REVIEWED BY WALTER ALBERT:         


AFRAID TO TALK. Universal, 1932. Sidney Fox, Eric Linden, Louis Calhern, Tully Marshall, Edward Arnold, George Meeker, Berton Churchill, Robert Warwick, Frank Sheridan, Mayo Methot, Matt McHugh, Thomas Jackson, Gustav von Seyffertitz, Joyce Compton, George Chandler, Arthur Housman, King Baggot, Walter Brennan, Margaret Lindsay. Screenplay by Tom Reed, based on the play Merry Go Round by Albert Maltz and George Sklar. Photography: Karl Freund; editor: Milton Carruth; art direction: Charles D. Hall and Edgar G. Ulmer. Director: Edward L. Cahn. Shown at Cinecon 45, Hollywood CA, September 2009.

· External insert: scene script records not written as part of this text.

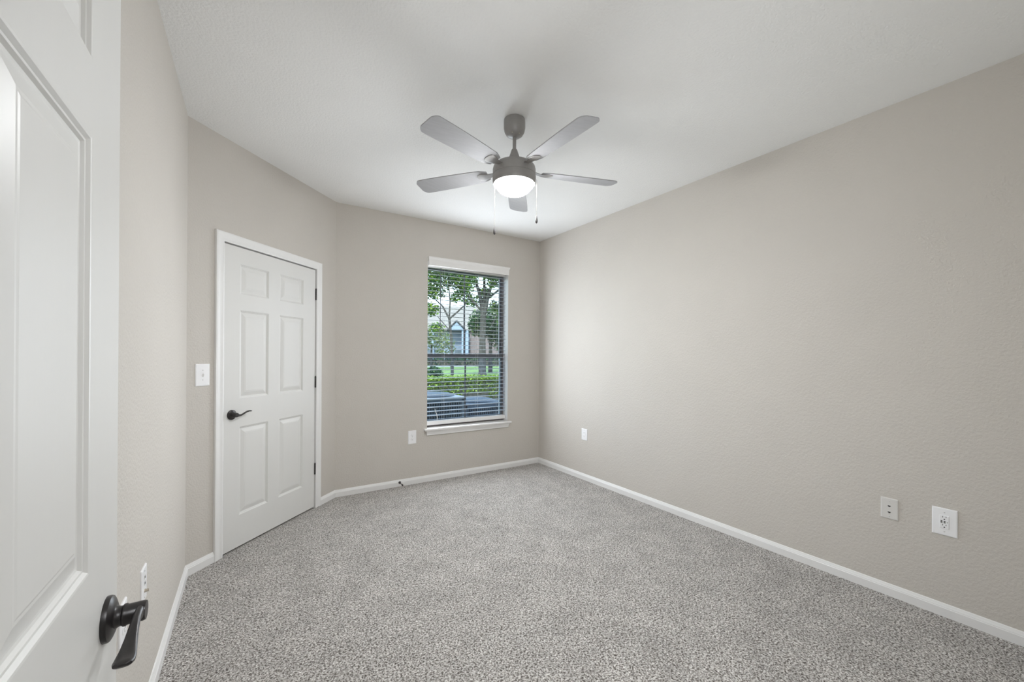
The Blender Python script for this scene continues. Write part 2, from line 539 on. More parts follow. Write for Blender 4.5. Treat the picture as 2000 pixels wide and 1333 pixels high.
# ------------------------------------------------------------------ doors
STEPS = [(0, 0), (.003, .0005), (.007, .0045), (.010, .0048), (.013, .0085), (.017, .0092), (.020, .0088), (.043, .0028), (.047, .0028), (.050, .0020)]
def door_slab(w, h, panels, th=0.035):
    """a moulded six panel slab: x 0..w, z 0..h, face at y=0, back at y=th"""
    b = bmesh.new()
    xs = sorted({0, w, *[p[0] for p in panels], *[p[1] for p in panels]})
    zs = sorted({0, h, *[p[2] for p in panels], *[p[3] for p in panels]})
    for side in (0, 1):
        sg = 1 if side == 0 else -1
        base = 0 if side == 0 else th
        for i in range(len(xs) - 1):
            for k in range(len(zs) - 1):
                cx, cz = (xs[i] + xs[i + 1]) / 2, (zs[k] + zs[k + 1]) / 2
                hit = [p for p in panels if p[0] < cx < p[1] and p[2] < cz < p[3]]
                a, c, d, e = xs[i], xs[i + 1], zs[k], zs[k + 1]
                if not hit:
                    b.faces.new([b.verts.new(q) for q in ((a, base, d), (c, base, d), (c, base, e), (a, base, e))])
                    continue
                rings = []
                for ins, dep in STEPS:
                    y = base + sg * dep
                    rings.append([b.verts.new(q) for q in ((a + ins, y, d + ins), (c - ins, y, d + ins), (c - ins, y, e - ins), (a + ins, y, e - ins))])
                for r0, r1 in zip(rings, rings[1:]):
                    for j in range(4):
                        b.faces.new((r0[j], r0[(j + 1) % 4], r1[(j + 1) % 4], r1[j]))
                b.faces.new(rings[-1])
    for a, c in (((0, 0), (0, h)), ((w, 0), (w, h)), ((0, 0), (w, 0)), ((0, h), (w, h))):
        b.faces.new([b.verts.new(q) for q in ((a[0], 0, a[1]), (c[0], 0, c[1]), (c[0], th, c[1]), (a[0], th, a[1]))])
    bmesh.ops.remove_doubles(b, verts=b.verts, dist=1e-5)
    return b

def lever_handle(parent, x, z, sgn, wave=1):
    """dark lever on a round rosette at (x, z) of the slab face (y=0); sgn: which way the lever points"""
    b = bmesh.new()
    lathe(b, [(.021, .008), (.0165, .012), (.0145, .017), (.0145, .019), (.0165, .021), (.0165, .024), (.0150, .026), (.0150, .044), (.0140, .0475), (0, .048)], x, z, 32, 'Y')
    secs = []
    path = [(-.004, 0, .0125, .007), (.008, -.0015, .0115, .0062), (.020, -.0040, .0085, .0055), (.034, -.0042, .0062, .0055), (.050, .0004, .0050, .0065),
            (.066, .0075, .0044, .0080), (.082, .0130, .0042, .0100), (.096, .0155, .0046, .0118), (.106, .0152, .0050, .0122), (.113, .0140, .0042, .0105), (.116, .0132, .0018, .005)]
    for s, dz, ht, hd in path:
        secs.append(((x + sgn * s, -.041, z + wave * dz), (0, 1, 0), hd, (0, 0, 1), ht))
    loft(b, secs, 20, 2.3)
    hnd = link('door_handle', b, M['bronze'], parent, smooth=True)
    hnd['label'] = 'dark bronze lever handle'
    b = bmesh.new()
    lathe(b, [(.0335, 0), (.0335, .004), (.0325, .0065), (.029, .0085), (.021, .0115), (.0, .012)], x, z, 48, 'Y')
    link('rosette', b, M['bronze'], hnd, smooth=True)

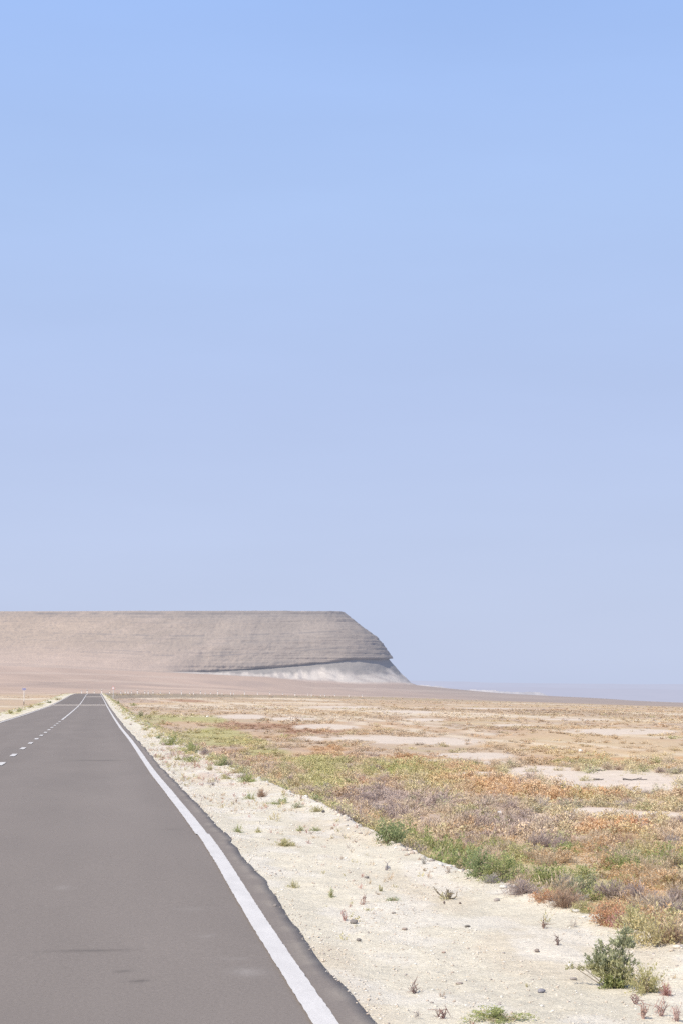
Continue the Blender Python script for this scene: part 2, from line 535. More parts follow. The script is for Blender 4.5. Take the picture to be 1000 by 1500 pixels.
skL = V[:, :1].copy(); skL[..., 2] -= .10; skR = V[:, -1:].copy(); skR[..., 2] -= .10
V = np.concatenate([skL, V, skR], 1); Cc = np.concatenate([base[:, :1], base, base[:, -1:]], 1)
me = mesh_from('road', V.reshape(-1, 3), grid_faces(len(sr), nc_ + 2), 4, Cc.reshape(-1, 3))
tag(link('road', me, M_asphalt), kind='structure')

# painted markings
m, nt, bs, out = new_mat('road_paint')
c = N(nt, 'ShaderNodeRGB'); c.outputs[0].default_value = (.74, .71, .685, 1)
o1, _ = mottled(nt, c.outputs[0], 7, .88, 1.06, stretch=(1, .3, 1)); o2, nz = mottled(nt, o1, 140, .72, 1.14, detail=3)
nt.links.new(o2, bs.inputs['Base Color']); bs.inputs['Roughness'].default_value = .7
M_paint = m


def strip(name, s, oa, ob, mat, lift=.004):
    a = np.stack([*road_pt(s, oa), zroad_y(s) + lift], -1); b = np.stack([*road_pt(s, ob), zroad_y(s) + lift], -1)
    V = np.stack([a, b], 1).reshape(-1, 3)
    me = mesh_from(name, V, grid_faces(len(s), 2), 4)
    return tag(link(name, me, mat), kind='structure')


def wob(s, seed):
    return .007 * (fbm(s / 1.7, seed, 3, 33) - .5) + .006 * (vnoise(s / .08, seed, 34) - .5)


sl = srows(4, 1250, .003, .03, 6)
jog = np.where(sl > 20.85, -.018, 0) - 0.012 * sstep(20.85, 30, sl)
LIFT = .010
strip('edge_line', sl, 3.160 + wob(sl, 1.) + jog, 3.282 + wob(sl, 2.) + jog, M_paint, LIFT)
strip('edge_line', sl, -3.27 + wob(sl, 3.), -3.135 + wob(sl, 4.), M_paint, LIFT)
k = 0
s = 43.6 - 6.25 * 6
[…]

   This superbly crafted crime thriller hit the Saturday evening audience with all the force of a speeding train and never let up in its character-driven 69 minute drive.

   Eric Linden and Sidney Fox, popular young players of the time, are the titular stars, with Linden the witness to a gangland killing who, after being promised immunity for his testimony, is framed by a corrupt Assistant D. A. (Louis Calhern).

   There’s not a weak link in the cast, but Calhern, a smooth career politician with not a shred of morality, gives an unforgettable performance. And the final, ironic scene undercuts any sense that the era of corrupt politics is finally over.